(PINA/IFEX) – Fiji’s Assistant Minister for Information has said that a Fiji Media Council, to be set up under new media legislation, will be more regulatory than the present body set up by the Fiji news media. According to “The Fiji Times” of 7 August 1998, the Assistant Minister, Ratu Josefa Dimuri, said the present […]
(PINA/IFEX) – Fiji’s Assistant Minister for Information has said that a Fiji
Media Council, to be set up under new media legislation, will be more
regulatory than the present body set up by the Fiji news media. According to
“The Fiji Times” of 7 August 1998, the Assistant Minister, Ratu Josefa
Dimuri, said the present Fiji Media Council is one-sided. He said this is
because it does not represent a wide cross-section of the community. The new
council will administer and implement professional codes of practice for
editorial standards and advertising, said Dimuri, a former journalist. It
would be in accordance with freedom of expression guarantees in the 1997
Constitution, he said. He added that the council would not include
Government representatives.
Fiji’s news media say that the present Fiji Media Council, which was
developed from the former Fiji News Council, meets the recommendations made
in a report by consultants from The Thomson Foundation, of Britain. The
consultants reviewed Fiji’s media legislation at the request of the
Government. The Fiji Media Council, a PINA member, comprises representatives
of Fiji’s news media organisations plus an equal number of prominent public
members drawn from the country’s various communities. It acts as a
self-regulatory body for the local news media and also promotes freedom of
expression and information, ethics and professional standards. A committee
which hears complaints against the news media comprises three prominent
non-media members. Council secretary Bob Pratt told “The Fiji Times” that
the council has a balance of members and does represent a cross-section of
the community.
Background Information
On 29 January 1998, the Government said the Cabinet (Government ministers)
had approved the drawing up of new media laws which include an independent
media regulatory council but exclude suggestions for licensing newspapers
and magazines. The Press Correction Act, introduced in the British colonial
era, was also to be scrapped. Cabinet had accepted most of the
recommendations of a report by Thomson Foundation
consultants who reviewed the media laws in late 1996. The consultants
recommended against licensing, but suggested the expansion of the then Fiji
News Council (see IFEX alerts of 30 January 1998 and 9 December 1997).

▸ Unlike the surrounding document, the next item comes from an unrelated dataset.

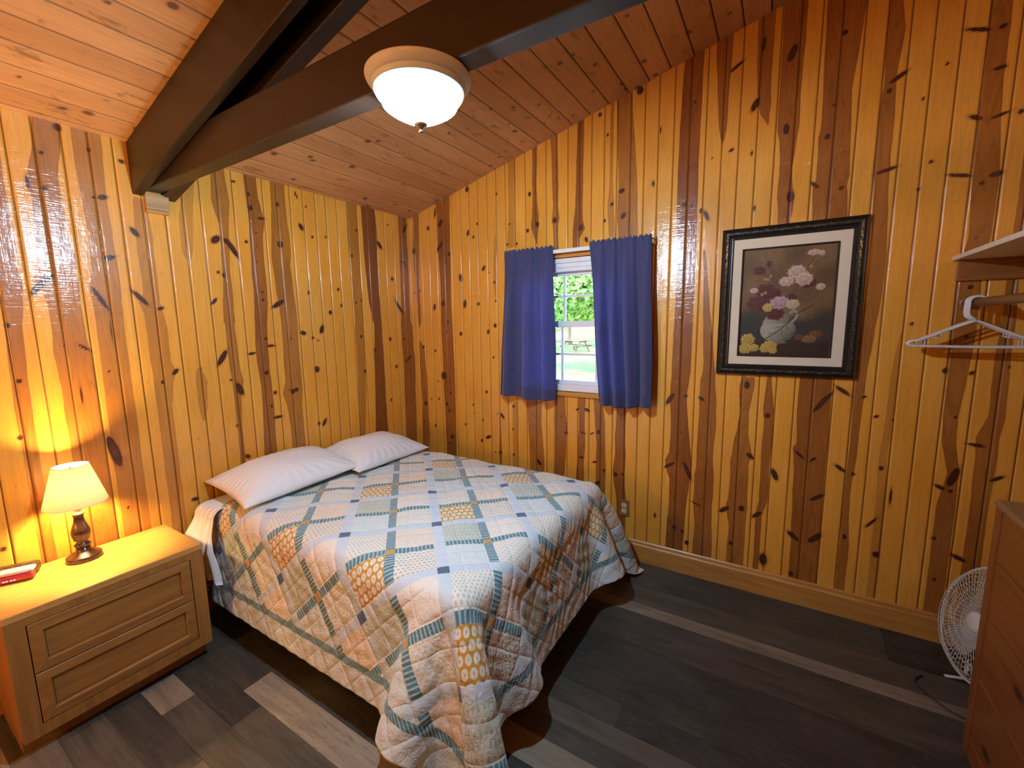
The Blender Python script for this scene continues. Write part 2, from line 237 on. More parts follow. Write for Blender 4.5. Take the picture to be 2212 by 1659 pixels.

On 30 January 1998, PINA welcomed the Government’s endorsement of most of
the Thomson Foundation Report, and in particular the rejection of licensing
of the print media and replacement of the Press Correction Act. PINA said
the then Fiji News Council had already put in place many recommendations in
the Thomson Foundation Report.
In special sittings of Fiji’s House of Representatives and Senate ending on
16 July 1998, an Emergency Powers Act 1998 was passed despite concern from
the news media, trade unions, community activists and some Opposition
parliamentarians (see IFEX alerts of 17, 13, 9 and 7 July 1998). The act
includes a section enabling the introduction of regulations for “censorship
and the control of and suppression of publications, writings, maps, plans,
photographs, communications and means of communications.”
Under an existing Parliamentary Powers and Privileges Act, Fiji’s main daily
newspaper, “The Fiji Times”, has faced a number of actions against its
reporting by both the elected House of Representatives and the appointed
Senate (see IFEX alert of 8 June 1998, and others).